Goal: Reproduce verbatim the lines up to and including the one with "COL = SC.collection", starting from the first.

Collected data:
## START

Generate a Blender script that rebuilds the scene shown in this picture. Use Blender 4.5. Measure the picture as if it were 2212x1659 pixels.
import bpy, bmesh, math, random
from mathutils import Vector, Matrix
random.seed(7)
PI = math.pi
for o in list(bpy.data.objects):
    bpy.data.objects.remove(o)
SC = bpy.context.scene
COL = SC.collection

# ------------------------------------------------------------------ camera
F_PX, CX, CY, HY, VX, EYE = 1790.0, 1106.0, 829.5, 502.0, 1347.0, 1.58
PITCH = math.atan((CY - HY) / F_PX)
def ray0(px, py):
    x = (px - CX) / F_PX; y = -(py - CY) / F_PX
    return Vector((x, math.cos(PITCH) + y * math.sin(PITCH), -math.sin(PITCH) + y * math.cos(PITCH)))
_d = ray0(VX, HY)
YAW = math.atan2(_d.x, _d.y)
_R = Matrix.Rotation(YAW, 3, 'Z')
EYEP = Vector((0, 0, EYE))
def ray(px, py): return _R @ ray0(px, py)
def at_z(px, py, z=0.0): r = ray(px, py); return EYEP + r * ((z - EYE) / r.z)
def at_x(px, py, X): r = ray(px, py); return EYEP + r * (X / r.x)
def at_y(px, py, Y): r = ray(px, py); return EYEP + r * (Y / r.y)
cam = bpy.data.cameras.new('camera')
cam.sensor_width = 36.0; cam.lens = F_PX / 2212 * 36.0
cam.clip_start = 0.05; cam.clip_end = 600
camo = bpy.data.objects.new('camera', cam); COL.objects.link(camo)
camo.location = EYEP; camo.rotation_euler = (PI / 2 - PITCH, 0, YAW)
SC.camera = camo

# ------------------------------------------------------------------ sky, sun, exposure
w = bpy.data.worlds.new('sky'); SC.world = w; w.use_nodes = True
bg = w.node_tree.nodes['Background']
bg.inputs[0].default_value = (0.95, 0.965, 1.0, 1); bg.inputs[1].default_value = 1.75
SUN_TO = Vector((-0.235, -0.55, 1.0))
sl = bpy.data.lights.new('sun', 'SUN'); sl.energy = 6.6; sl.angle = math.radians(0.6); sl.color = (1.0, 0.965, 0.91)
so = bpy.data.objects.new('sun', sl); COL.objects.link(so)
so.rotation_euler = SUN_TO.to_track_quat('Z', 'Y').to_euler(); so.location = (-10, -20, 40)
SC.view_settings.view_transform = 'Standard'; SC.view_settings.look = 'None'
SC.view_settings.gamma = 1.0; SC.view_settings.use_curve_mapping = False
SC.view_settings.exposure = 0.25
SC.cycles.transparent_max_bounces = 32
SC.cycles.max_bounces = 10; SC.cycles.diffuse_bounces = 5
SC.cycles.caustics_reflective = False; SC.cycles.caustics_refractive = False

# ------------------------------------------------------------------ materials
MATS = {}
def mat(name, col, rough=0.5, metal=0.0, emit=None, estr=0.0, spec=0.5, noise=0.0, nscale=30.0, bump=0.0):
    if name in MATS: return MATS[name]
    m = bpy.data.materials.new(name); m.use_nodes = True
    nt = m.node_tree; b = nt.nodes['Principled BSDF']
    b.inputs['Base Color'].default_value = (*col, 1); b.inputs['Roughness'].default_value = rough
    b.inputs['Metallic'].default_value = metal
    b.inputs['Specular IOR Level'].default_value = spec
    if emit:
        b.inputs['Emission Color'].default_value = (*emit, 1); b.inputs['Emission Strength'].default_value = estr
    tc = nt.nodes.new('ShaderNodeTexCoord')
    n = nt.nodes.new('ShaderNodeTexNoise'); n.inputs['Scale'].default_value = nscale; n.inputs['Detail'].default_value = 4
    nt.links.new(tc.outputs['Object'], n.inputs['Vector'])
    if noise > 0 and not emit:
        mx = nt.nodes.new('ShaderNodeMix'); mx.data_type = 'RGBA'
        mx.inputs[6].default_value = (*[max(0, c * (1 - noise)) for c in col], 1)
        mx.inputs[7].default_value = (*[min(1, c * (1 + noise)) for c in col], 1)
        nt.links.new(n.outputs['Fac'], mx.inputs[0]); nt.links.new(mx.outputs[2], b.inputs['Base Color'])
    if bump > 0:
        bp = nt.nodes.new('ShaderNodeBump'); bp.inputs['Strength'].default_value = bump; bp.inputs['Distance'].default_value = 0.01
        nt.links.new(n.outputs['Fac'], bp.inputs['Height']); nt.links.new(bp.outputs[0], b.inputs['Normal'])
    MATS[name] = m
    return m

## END

Finished exercise:
Generate a Blender script that rebuilds the scene shown in this picture. Use Blender 4.5. Measure the picture as if it were 2212x1659 pixels.
import bpy, bmesh, math, random
from mathutils import Vector, Matrix
random.seed(7)
PI = math.pi
for o in list(bpy.data.objects):
    bpy.data.objects.remove(o)
SC = bpy.context.scene
COL = SC.collection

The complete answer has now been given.